= Supplied records =
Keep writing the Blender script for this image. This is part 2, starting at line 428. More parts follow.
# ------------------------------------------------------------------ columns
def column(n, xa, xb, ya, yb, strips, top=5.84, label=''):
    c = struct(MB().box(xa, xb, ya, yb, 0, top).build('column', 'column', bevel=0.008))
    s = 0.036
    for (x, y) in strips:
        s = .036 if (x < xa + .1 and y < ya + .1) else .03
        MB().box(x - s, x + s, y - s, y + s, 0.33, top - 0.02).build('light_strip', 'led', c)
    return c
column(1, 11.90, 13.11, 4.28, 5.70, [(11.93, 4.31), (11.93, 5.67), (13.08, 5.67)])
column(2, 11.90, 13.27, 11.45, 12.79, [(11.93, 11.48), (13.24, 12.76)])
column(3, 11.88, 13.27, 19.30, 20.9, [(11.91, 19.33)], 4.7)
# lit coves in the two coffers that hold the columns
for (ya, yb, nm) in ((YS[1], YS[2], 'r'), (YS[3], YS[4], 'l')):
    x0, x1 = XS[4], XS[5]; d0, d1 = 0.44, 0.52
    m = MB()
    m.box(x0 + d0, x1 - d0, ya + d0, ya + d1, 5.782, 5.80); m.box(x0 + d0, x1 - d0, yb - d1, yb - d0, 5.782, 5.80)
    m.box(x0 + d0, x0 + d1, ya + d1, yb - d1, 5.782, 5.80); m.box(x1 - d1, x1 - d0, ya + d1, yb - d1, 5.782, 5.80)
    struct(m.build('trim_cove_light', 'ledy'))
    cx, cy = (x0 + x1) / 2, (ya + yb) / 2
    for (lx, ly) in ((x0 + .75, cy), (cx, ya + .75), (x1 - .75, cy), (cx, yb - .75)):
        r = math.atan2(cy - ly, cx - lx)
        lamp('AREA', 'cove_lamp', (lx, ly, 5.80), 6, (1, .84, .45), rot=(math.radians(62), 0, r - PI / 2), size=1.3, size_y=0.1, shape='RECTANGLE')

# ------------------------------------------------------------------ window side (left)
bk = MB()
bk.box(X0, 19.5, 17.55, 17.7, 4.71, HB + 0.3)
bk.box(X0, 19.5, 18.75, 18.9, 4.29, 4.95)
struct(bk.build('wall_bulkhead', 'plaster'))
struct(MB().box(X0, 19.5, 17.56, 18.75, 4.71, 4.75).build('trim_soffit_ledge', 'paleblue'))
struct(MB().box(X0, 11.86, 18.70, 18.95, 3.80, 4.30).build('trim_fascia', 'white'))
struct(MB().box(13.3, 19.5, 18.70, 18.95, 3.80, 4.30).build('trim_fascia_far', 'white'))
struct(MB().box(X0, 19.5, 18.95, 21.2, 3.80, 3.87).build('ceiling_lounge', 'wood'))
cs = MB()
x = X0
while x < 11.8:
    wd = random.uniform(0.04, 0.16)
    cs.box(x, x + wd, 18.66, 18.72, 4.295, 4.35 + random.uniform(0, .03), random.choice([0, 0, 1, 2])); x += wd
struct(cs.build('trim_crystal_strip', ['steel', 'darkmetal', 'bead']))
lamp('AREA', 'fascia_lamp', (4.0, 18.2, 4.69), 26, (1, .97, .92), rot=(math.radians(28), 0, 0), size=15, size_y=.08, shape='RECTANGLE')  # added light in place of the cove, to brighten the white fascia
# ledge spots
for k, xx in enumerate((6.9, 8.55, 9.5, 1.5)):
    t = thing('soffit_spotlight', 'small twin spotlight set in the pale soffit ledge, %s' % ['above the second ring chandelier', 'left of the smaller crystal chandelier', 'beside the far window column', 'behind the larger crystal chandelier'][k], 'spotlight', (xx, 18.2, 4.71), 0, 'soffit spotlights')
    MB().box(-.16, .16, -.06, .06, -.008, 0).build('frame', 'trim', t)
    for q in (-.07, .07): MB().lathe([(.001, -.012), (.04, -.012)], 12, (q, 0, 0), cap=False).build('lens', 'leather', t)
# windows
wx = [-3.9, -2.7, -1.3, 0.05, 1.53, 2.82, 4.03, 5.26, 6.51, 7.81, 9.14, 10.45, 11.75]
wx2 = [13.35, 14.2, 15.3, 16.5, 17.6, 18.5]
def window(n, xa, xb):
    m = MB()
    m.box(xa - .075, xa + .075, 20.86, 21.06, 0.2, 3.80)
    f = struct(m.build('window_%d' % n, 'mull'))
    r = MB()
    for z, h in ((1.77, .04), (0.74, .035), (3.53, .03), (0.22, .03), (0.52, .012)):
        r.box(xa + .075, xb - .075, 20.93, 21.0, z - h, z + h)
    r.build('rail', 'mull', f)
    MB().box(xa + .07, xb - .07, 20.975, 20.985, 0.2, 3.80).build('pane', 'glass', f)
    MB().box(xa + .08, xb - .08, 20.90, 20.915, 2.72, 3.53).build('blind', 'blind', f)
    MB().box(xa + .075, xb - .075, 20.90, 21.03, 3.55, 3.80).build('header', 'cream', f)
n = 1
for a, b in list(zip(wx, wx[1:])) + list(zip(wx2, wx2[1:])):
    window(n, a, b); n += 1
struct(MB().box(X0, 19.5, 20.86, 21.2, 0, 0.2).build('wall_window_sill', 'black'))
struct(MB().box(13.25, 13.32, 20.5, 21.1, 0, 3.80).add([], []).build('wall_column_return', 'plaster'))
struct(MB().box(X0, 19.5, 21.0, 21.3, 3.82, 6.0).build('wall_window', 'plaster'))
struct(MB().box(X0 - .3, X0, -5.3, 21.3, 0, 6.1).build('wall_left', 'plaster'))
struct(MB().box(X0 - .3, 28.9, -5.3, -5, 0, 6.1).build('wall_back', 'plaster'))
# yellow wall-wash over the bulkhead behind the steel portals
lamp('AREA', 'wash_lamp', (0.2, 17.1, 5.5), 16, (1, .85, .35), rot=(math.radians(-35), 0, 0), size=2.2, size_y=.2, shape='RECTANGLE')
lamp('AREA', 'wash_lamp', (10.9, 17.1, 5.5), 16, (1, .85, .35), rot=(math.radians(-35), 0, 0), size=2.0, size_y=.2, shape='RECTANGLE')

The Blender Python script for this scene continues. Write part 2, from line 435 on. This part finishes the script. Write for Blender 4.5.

= The problem =
Go through the material and select each line with the string "script" in it.

= Exercise answer =
Keep writing the Blender script for this image. This is part 2, starting at line 428. More parts follow.
The Blender Python script for this scene continues. Write part 2, from line 435 on. This part finishes the script. Write for Blender 4.5.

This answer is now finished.